Like Park Chan-wook’s previous directorial efforts, The Sympathizer plays around with moral ambiguity, blurring the line between good and evil. While the North and South Vietnamese armies may think of themselves as the heroes of their narratives and view the other as the villains, the show clarifies that this conflict is much more complex and morally grey. South Vietnamese characters like the General and Bon are driven by their desire to create a Communist-free Vietnam as they believe that is what’s best for their friends and families. Unfortunately, they rely on violence, torture, intimidation, and murder to achieve this goal, believing it to be a necessary evil.

Similarly, characters like the Captain and Man view themselves as Communist revolutionaries who believe violently rejecting Western capitalist ideals will mean peace and freedom for Vietnam. However, not only is the Captain forced to kill innocent people for the sake of this supposed noble cause, but his reward for his arduous efforts is not riches or glory but a sentence as a political prisoner in which he is forced to write a confession for a prison captain (the show constantly cuts back and forth between the Captain’s time in prison and his time in America).

(Courtesy of HBO)

The Sympathizer not only presents complex themes and challenging questions but also does so in a surreal and unconventional way that is not typically seen in the spy genre. It is up to the viewers to conclude what they are watching and how they feel about these characters, and this moral greyness is easily the best and most exciting aspect of The Sympathizer.
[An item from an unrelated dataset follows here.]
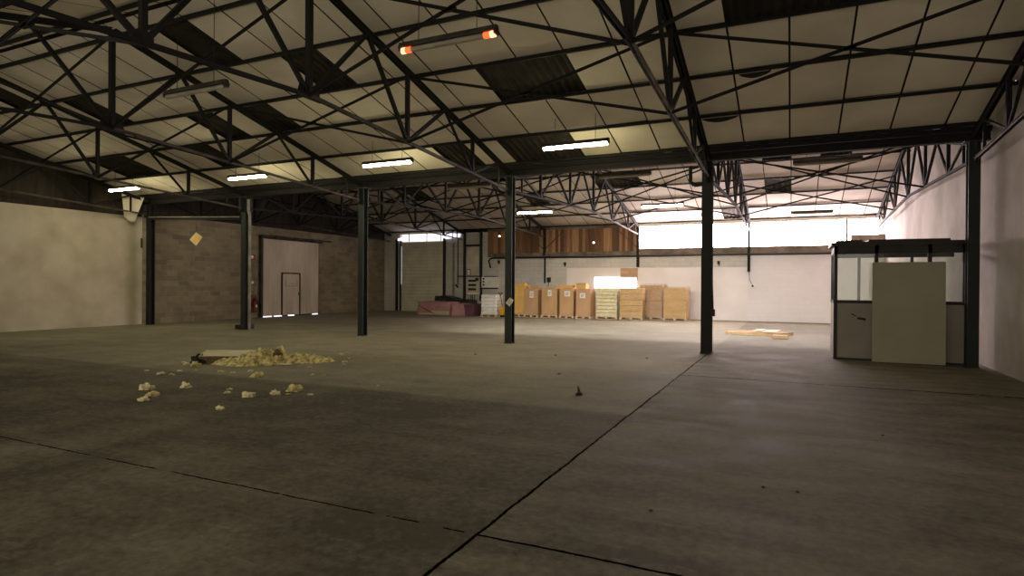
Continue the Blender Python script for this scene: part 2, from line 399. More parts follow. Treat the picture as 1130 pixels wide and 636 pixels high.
# left gable wall: whitewashed in front of the posts, bare blocks behind them, with the sliding door opening
def gable(y0, y1, z0, zf, hole=None, top=None):
    """upright wall strips in the plane of the left gable, from z0 to top or to the roof"""
    mb = MB(); ys = sorted({y0, y1, *(hole[:2] if hole else ()), *[y for y in (RN, RF) if y0 < y < y1]})
    for a, b in zip(ys, ys[1:]):
        zz = hole[2] if hole and hole[0] <= a and b <= hole[1] else z0
        mb.prism([(a, zz), (b, zz), (b, top or zf(b)+.1), (a, top or zf(a)+.1)], 'X', XL-.2, XL)
    return mb
struct(gable(-3, 15.0, 0, zc_near, None, 4.12).build('wall_left', M['white_wall']))
struct(gable(15.0, YF+.2, 0, zc_far, (20.75, 24.5, 3.72), 4.28).build('wall_left', M['blocks']))
struct(gable(-3, 15.0, 4.12, zc_near).build('wall_left', M['cladding'])); struct(gable(15.0, YF+.2, 4.28, zc_far).build('wall_left', M['cladding']))
# right wall
mb = MB()
for a, b, zf in ((-3, RN, zc_near), (RN, YV, zc_near), (YV, RF, zc_far), (RF, YF+.2, zc_far)):
    mb.prism([(a, 0), (b, 0), (b, zf(b)+.1), (a, zf(a)+.1)], 'X', XR, XR+.2)
struct(mb.build('wall_right', M['right_wall']))
# far wall: painted blocks below, ledge, planks and glazing above
mb = MB()
mb.rng(-15.6, XR, YF, YF+.2, 0, 3.2); mb.rng(XL, -21.55, YF, YF+.2, 0, 5.0); mb.rng(-18.35, -15.6, YF, YF+.2, 0, 5.0)
mb.rng(-21.55, -18.35, YF, YF+.2, 4.62, 5.0); mb.rng(-17.6, -15.6, YF, YF+.2, 4.6, 5.0)
struct(mb.build('wall_back', M['blocks_back']))
struct(MB().rng(-10.84, -1.9, YF-.035, YF, 0, 2.52).build('trim_1', M['lining2']))
struct(MB().rng(-1.9, XR, YF-.02, YF, 0, 3.06).build('trim_2', M['lining']))
struct(MB().rng(-7.95, -7.06, YF-.05, YF-.03, 1.9, 2.5).build('trim_3', M['patch']))
struct(MB().rng(-15.5, XR, YF-.16, YF+.2, 3.16, 3.36).rng(-7.05, XR, YF-.10, YF+.2, 3.36, 3.48).build('trim_4', M['ledge']))
# plank infill
mb = MB(); x = -15.55; rnd = random.Random(3)
while x < -7.1:
    w = rnd.uniform(.13, .2); x2 = min(x+w, -7.06); y = YF-.02+rnd.uniform(-.008, .008)
    mb.rng(x, x2-.008, y, y+.03, 3.36+rnd.uniform(0, .02), 4.62); x = x2
mb.rng(-15.6, -7.05, YF+.03, YF+.2, 3.2, 4.8)
mb.k = 1
for hx, hz in ((-14.84, 4.33), (-9.38, 3.84)): mb.tube((hx, YF-.045, hz), (hx, YF-.03, hz), .045, 12)
struct(mb.build('wall_back', [M['planks'], M['hole']]))
struct(MB().rng(-15.6, -7.05, YF-.04, YF+.2, 4.58, 5.0).build('trim_5', M['ledge']))
# clerestory glazing
w1 = struct(MB().rng(-7.05, XR-.2, YF+.10, YF+.12, 3.48, 4.6).build('window_1', M['sky']))
mb = MB()
for x in (2.15,): mb.rng(x-.04, x+.04, YF+.0, YF+.06, 3.46, 4.6)
mb.build('window_frame', M['ledge'], w1)
mb = MB()
for x in (-6.2, -5.6, -5.25, -4.4, -3.3, -.35, .5, 1.3): mb.rng(x-.008, x+.008, YF+.06, YF+.075, 3.48, 4.6)
mb.build('glazing_bar', M['tie'], w1)
struct(MB().rng(-7.05, XR, YF+.02, YF+.2, 4.6, 5.0).build('trim_7', M['panel']))
struct(MB().rng(2.3, XR, YF-.06, YF+.2, 3.48, 3.9).build('trim_6', M['ledge']))
# low bright opening behind the pallets
w2 = struct(MB().rng(-9.3, -7.15, YF-.055, YF-.05, 1.5, 2.02).build('window_2', M['sky2']))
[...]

HBO’s latest is not a perfect series, as it does have its flaws. For example, the show’s pacing can sometimes drag as episodes 4 and 5 are slightly overindulgent and stray from the main narrative. Additionally, the directing peaks at episode 3 since only the first three episodes are directed by Park Chan-wook, and the rest are not as strongly directed. However, despite these flaws, The Sympathizer is a well-written and well-acted series (especially from Hoa Xuande and Robert Downey Jr.) that tackles many different ideas and themes into a seven-episode narrative. 

The Sympathizer is a complex and ambitious series that absolutely needs to be seen. While it might not be a seamless watch, it is certainly worthwhile.

Rating: 7.5/10

The Sympathizer airs on HBO on Sunday nights and streams on MAX the next day.